Since the compiler can implicitly convert the int to double, it chooses the B.Abc method. This is explained in this post by Jon Skeet (search for “implicit”):
The target of the method call is an expression of type Child, so the
compiler first looks at the Child class. There’s only one method
there, and it’s applicable (there’s an implicit conversion from int to
double) so that’s the one that gets picked. The compiler doesn’t
consider the Parent method at all.The reason for this is to reduce the risk of the brittle base class
problem…
More from Eric Lippert
As the standard says, “methods in a base class are not candidates if any method in a derived class is applicable”.

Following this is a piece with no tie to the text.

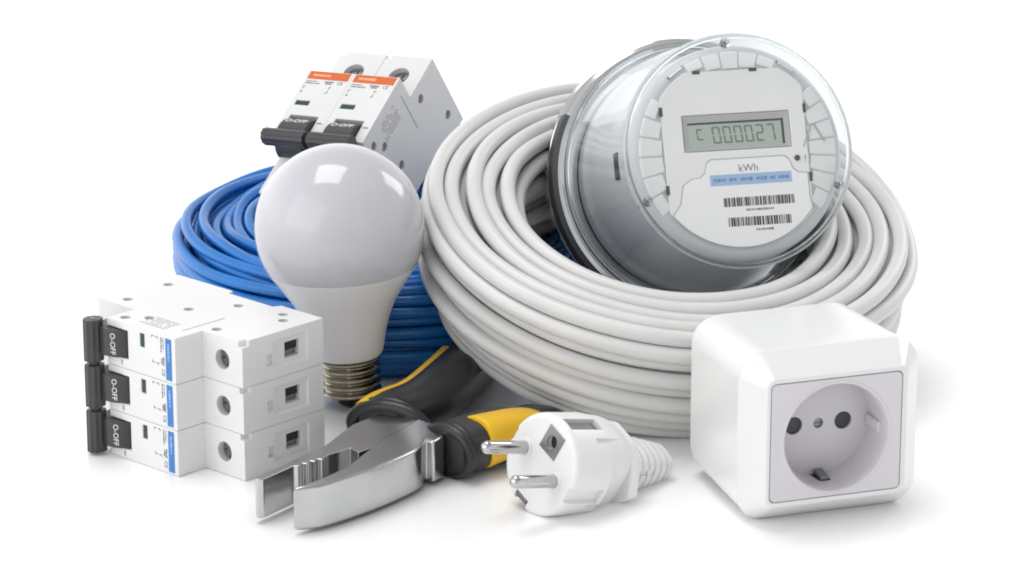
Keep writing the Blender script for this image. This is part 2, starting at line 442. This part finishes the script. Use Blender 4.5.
b = NB(); lathe(b, [(0, 0), (.35, .02), (.5, .12), (.55, .3), (.8, .44), (0, .44)], 48); obj('contact_tip', b, M['black'], rb, 40)

# ------------------------------------------------------------------ electricity meter
mz = Vector((.2088, -.8956, .3929)).normalized(); mx = Vector((0, 0, 1)).cross(mz).normalized(); my = mz.cross(mx)
rear = Vector((7.03, -8.5, 7.23))
rmb = rear - my * 5.5 + Vector((0, 0, 0))
Rm = Matrix((mx, my, mz)).transposed()
rm = thing('electricity_meter', 'round electricity meter with a clear cover and digital display, tilted on grey coil', 'electricity meter', rmb, Rm)
FRAME = Matrix.Translation((0, 5.5, 0)); OUT = FRAME; INN = Matrix.Translation((.18, 5.53, .32))
b = NB(); lathe(b, [(0, -1.0), (5.2, -1.0), (5.6, -.95), (5.7, -.8), (5.7, -.35), (5.62, -.28), (5.52, -.24), (5.52, .0), (5.3, .05), (5.3, .0), (0, 0)], 128); obj('back_ring', b, M['chrome'], rm, 30)
b = NB(); lathe(b, [(5.55, -.30), (5.67, -.26), (5.63, .35), (5.42, .42), (5.36, .0), (5.45, -.3)], 96, math.radians(150), math.radians(275), close=True); obj('dark_trim_reflection', b, M['dark_trim_reflection'], rm, 40)  # dark arc standing in for a reflection in the chrome back ring
b = NB(); lathe(b, [(5.3, .04), (5.52, .10), (5.55, .3), (5.42, .42), (5.28, .45), (5.24, .3)], 128, close=True); obj('clamp_band', b, M['chrome'], rm, 30)
# inner body
FRAME = INN
b = NB(); prof = [(0, -.2), (4.7, -.2), (4.72, .6), (4.6, .8), (4.5, 1.1), (4.3, 3.4), (4.2, 5.4)]
for k in range(9):
    a = PI / 2 * k / 8; prof.append((3.72 + .46 * math.cos(a), 5.9 + .5 * math.sin(a)))
prof.append((0, 6.4)); lathe(b, prof, 128)
cuts = []
for ang, z0, z1, w_ in ((178, 3.6, 4.9, .3), (60, 3.6, 4.9, .3), (300, 3.6, 4.9, .3)):
    c = NB(); box(c, 3.9, 5.2, -w_ / 2 * .9, w_ / 2 * .9, z0, z0 + .42, Matrix.Rotation(math.radians(ang), 4, 'Z')); 
    bmesh.ops.scale(c, vec=(1, 1, 1), verts=c.verts); cuts.append(c)
body = obj('body', b, M['body_grey'], rm, 30)
b = NB()
box(b, 4.0, 4.33, -.52, .52, 4.1, 4.55, Matrix.Rotation(math.radians(180), 4, 'Z')); obj('side_slot', bake(b, (), .06, 2), M['black'], body)
b = NB()
for k in range(40):                                     # fine mould line along the body
    a = math.radians(150 + 75 * k / 40); a2 = math.radians(150 + 75 * (k + 1) / 40)
    r_ = 4.43
    vs = [b.verts.new((r * math.cos(q), r * math.sin(q), z)) for r, z in ((r_ + .02, 2.95), (r_ + .02, 2.98)) for q in (a, a2)]
    b.faces.new((vs[0], vs[1], vs[3], vs[2]))
obj('mould_line', b, M['bezel'], body)
# face plate: rounded-square outline with vent fields at the top and the sides
face_pts = []
for k in range(120):
    a = 2 * PI * k / 120; r = 3.66
    x, y = r * math.cos(a), r * math.sin(a)
    x = max(-2.92, min(2.75, x)); y = min(3.15, y)
    face_pts.append((x, y))
b = NB(); prism(b, face_pts, 6.38, 6.52)
c = NB(); prism(c, [(-2.12, 1.48), (2.12, 1.48), (2.12, .08), (-2.12, .08)], 6.40, 6.8)
obj('face_plate', bake(b, [c], .05, 2), M['face'], rm)
# sloped display bezel
b = NB()
o_ = [(-2.10, 1.46), (2.10, 1.46), (2.10, .10), (-2.10, .10)]; i_ = [(-1.9, 1.20), (1.9, 1.20), (1.9, .22), (-1.9, .22)]
va = [b.verts.new((x, y, 6.50)) for x, y in o_]; vb = [b.verts.new((x, y, 6.415)) for x, y in i_]
for k in range(4): b.faces.new((va[k], va[(k + 1) % 4], vb[(k + 1) % 4], vb[k]))
bz = obj('display_bezel', b, M['bezel'], rm, 0)
b = NB(); box(b, -1.9, 1.9, .21, 1.21, 6.402, 6.412); lc = obj('display_screen', b, M['lcd'], rm)
b = NB(); box(b, -1.9, 1.9, 1.12, 1.2, 6.409, 6.418); box(b, 1.8, 1.9, .23, 1.12, 6.409, 6.418); obj('display_edge', b, M['dark_trim_reflection'], lc)
SEG = {'0': 'abcdef', '2': 'abged', '7': 'abc', 'C': 'adef'}
def digit(bm, ch, x, y, w, h, t, z0, z1):
    sh_ = lambda yy: -(yy - y) * .10
    q = {'a': (0, w, h - t, h), 'd': (0, w, 0, t), 'g': (0, w, h / 2 - t / 2, h / 2 + t / 2), 'b': (w - t, w, h / 2, h), 'c': (w - t, w, 0, h / 2), 'f': (0, t, h / 2, h), 'e': (0, t, 0, h / 2)}
    for s in SEG[ch]:
        x0, x1, y0, y1 = q[s]
        if s in 'adg': x0 += t * .6; x1 -= t * .6
        else: y0 += t * .35; y1 -= t * .35
        vs = box(bm, x + x0, x + x1, y + y0, y + y1, z0, z1)
        for v in vs: v.co.x += sh_(v.co.y)
b = NB()
for k, ch in enumerate('000027'): digit(b, ch, -.92 + k * .43, .36, .33, .66, .07, 6.409, 6.417)
digit(b, 'C', -1.55, .52, .28, .44, .06, 6.409, 6.417)
obj('display_digits', b, M['lcd_seg'], lc)
# label plate below
out_l = [(-1.15, -.28), (1.75, -.28), (1.93, -.42), (2.06, -.78), (2.25, -.94), (2.6, -.97), (2.62, -1.4)]
lp = [(-1.15, -.28), (1.75, -.28), (1.93, -.42), (2.06, -.78), (2.25, -.94), (2.62, -.97), (2.62, -1.9)]
for k in range(25):
    a = math.radians(-38 - 104 * k / 24); lp.append((3.48 * math.cos(a) - .05, 3.48 * math.sin(a) - .18))
lp += [(-2.45, -1.9), (-2.3, -1.2), (-1.95, -.97), (-1.6, -.94), (-1.42, -.78), (-1.32, -.42)]
cx_ = sum(p[0] for p in lp) / len(lp); cy_ = sum(p[1] for p in lp) / len(lp)
b = NB(); prism(b, [(cx_ + (x - cx_) * 1.018, cy_ + (y - cy_) * 1.022) for x, y in lp], 6.50, 6.532); obj('label_outline', b, M['bezel'], rm)
b = NB(); prism(b, lp, 6.51, 6.56); plate = obj('label_plate', bake(b, (), .02, 2), M['plate'], rm)
ZP = 6.56; rnd = random.Random(21)
b = NB(); text(b, 'kWh', .40, T(.30, -.66, ZP), .004); obj('unit_lettering', b, M['print'], plate)
b = NB(); box(b, -1.25, 1.98, -1.28, -.86, ZP - .01, ZP + .006); bd = obj('blue_band', b, M['band'], plate)
b = NB()
for x0, x1 in ((-1.12, -.62), (-.48, -.2), (-.05, .42), (.58, 1.0), (1.1, 1.32), (1.46, 1.86)): scribble(b, x0, x1, -1.07, .15, ZP, ZP + .010, rnd, .04, .08, .025)
obj('band_print', b, M['band_ink'], bd)
b = NB()
for (xa, xb, y0, y1) in ((-.80, 2.0, -2.10, -1.76), (-.68, 1.8, -2.86, -2.52)):
    x = xa
    while x < xb:
        w_ = rnd.choice((.02, .03, .05, .07)); box(b, x, min(xb, x + w_), y0, y1, ZP - .01, ZP + .006); x += w_ + rnd.choice((.02, .02, .03, .045))
obj('barcode', b, M['black'], plate)
b = NB(); scribble(b, .06, 1.16, -2.25, .10, ZP - .01, ZP + .006, rnd, .04, .07, .025); scribble(b, .38, 1.08, -3.02, .10, ZP - .01, ZP + .006, rnd, .05, .09, .02)
obj('barcode_print', b, M['print'], plate)
# vent ribs around the face
def vent(a0, a1, r0, r1, zoff=0):
    b = NB(); pts = []
    for k in range(7): a = a0 + (a1 - a0) * k / 6; pts.append((r1 * math.cos(a), r1 * math.sin(a)))
    q = [(x, y, 5.86) for x, y in pts]
    rings = []
    for rr, z in ((r1 + .28, 5.6), (r1 + .24, 5.95), (r1 + .08, 6.28), (r1 - .12, 6.42), (r0, 6.47), (r0, 6.3)):
        rings.append([(rr * math.cos(a0 + (a1 - a0) * k / 6), rr * math.sin(a0 + (a1 - a0) * k / 6), z) for k in range(7)])
    V = [[b.verts.new(p) for p in r] for r in rings]
    for A, B in zip(V, V[1:]):
        for k in range(6): b.faces.new((A[k], A[k + 1], B[k + 1], B[k]))
    for e in (0, 6): b.faces.new([r[e] for r in V])
    obj('vent_rib', bake(b, (), .03, 1), M['face2'], rm)
def vents(c, n, half, r0f):
    for k in range(n):
        s0 = -half + 2 * half * k / n; s1 = -half + 2 * half * (k + 1) / n
        vent(c + s0 + .008, c + s1 - .008, r0f(c + (s0 + s1) / 2), 3.93)
vents(PI / 2, 7, math.radians(40), lambda a: min(3.85, 3.22 / abs(math.sin(a))))
vents(PI, 6, math.radians(36), lambda a: min(3.85, 2.98 / abs(math.cos(a))))
vents(0, 7, math.radians(38), lambda a: min(3.85, 2.82 / abs(math.cos(a))))
for x0, x1, y0, y1 in ((-1.55, -1.25, 3.05, 3.18), (.7, 1.0, 3.05, 3.18), (-2.98, -2.86, 1.5, 1.85), (-2.98, -2.86, -1.5, -1.15), (2.69, 2.8, 1.35, 1.7), (2.69, 2.8, -1.3, -.95)): b = NB(); box(b, x0, x1, y0, y1, 6.47, 6.535); obj('vent_clip', b, M['dark_trim_reflection'], rm)
b = NB(); cyl(b, (2.28, -.38, 6.5), (0, 0, 1), .11, .06, 20); obj('optical_port', b, M['dark_trim_reflection'], rm)
b = NB(); text(b, '?', .34, T(2.6, -.42, 6.525), .004); obj('port_mark', b, M['print'], rm)
b = NB()
prism(b, [(2.55, .05), (2.92, .85), (2.97, .83), (2.6, .03)], 6.52, 6.534); prism(b, [(3.05, .9), (3.42, .2), (3.47, .23), (3.1, .93)], 6.47, 6.50)
obj('face_groove', b, M['bezel'], rm)
# clear cover
FRAME = OUT
b = NB(); prof = [(5.42, .30), (5.36, .55), (5.2, .62), (5.16, .95), (5.26, 1.05), (5.24, 1.25), (5.06, 1.4), (4.97, 2.0), (4.80, 3.6), (4.62, 5.4), (4.48, 6.7)]
for k in range(7):
    a = PI / 2 * k / 6; prof.append((4.17 + .28 * math.cos(a), 7.2 + .3 * math.sin(a)))
prof.append((0, 7.52)); lathe(b, prof, 160); cov = obj('clear_cover', b, M['cover'], rm, 40)
b = NB(); lathe(b, [(4.40 + .11 * math.cos(2 * PI * k / 12), 7.34 + .16 * math.sin(2 * PI * k / 12)) for k in range(12)], 160, close=True); obj('cover_rim', b, M['rim'], cov, 60)
b = NB(); lathe(b, [(5.2 + .10 * math.cos(2 * PI * k / 12), .95 + .14 * math.sin(2 * PI * k / 12)) for k in range(12)], 160, close=True); obj('cover_bead', b, M['rim'], cov, 60)
for ang in (92, -22, 205):
    a = math.radians(ang); x, y = 4.12 * math.cos(a), 4.12 * math.sin(a)
    b = NB(); lathe(b, [(0, 0), (.2, 0), (.2, .1), (.15, .18), (.1, .2), (.08, .1), (0, .1)], 24); bmesh.ops.transform(b, matrix=T(x, y, 7.4), verts=b.verts); s_ = obj('cover_boss', b, M['rim'], cov, 40)
    b = NB(); cyl(b, (x, y, 7.0), (0, 0, 1), .075, .42, 16); obj('cover_screw', b, M['steel'], s_)
FRAME = Matrix.Identity(4)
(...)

In other words, the overload resolution algorithm starts by searching
the class for an applicable method. If it finds one then all the other
applicable methods in deeper base classes are removed from the
candidate set for overload resolution. Since Delta.Frob(float) is
applicable, Charlie.Frob(int) is never even considered as a candidate.
Only if no applicable candidates are found in the most derived type do
we start looking at its base class.
Things get a little more interesting if we extend the example in your question with this additional class that descends from A:
class C : A {
public void Abc(byte b) {
Console.Write("C");
}
}
If we execute the following code
int i = 1;
b.Abc((int)1);
b.Abc(i);
c.Abc((int)1);
c.Abc(i);
the results are BBCA. This is because in the case of the B class, the compiler knows it can implicitly cast any int to double. In the case of the C class, the compiler knows it can cast the literal int 1 to a byte (because the value 1 fits in a byte) so C’s Abc method gets used. The compiler, however, can’t implicitly cast any old int to a byte, so c.Abc(i) can’t use C’s Abc method. It must use the parent class in that case.
This page on Implicit Numeric Conversions shows a compact table of which numeric types have implicit conversions to other numeric types.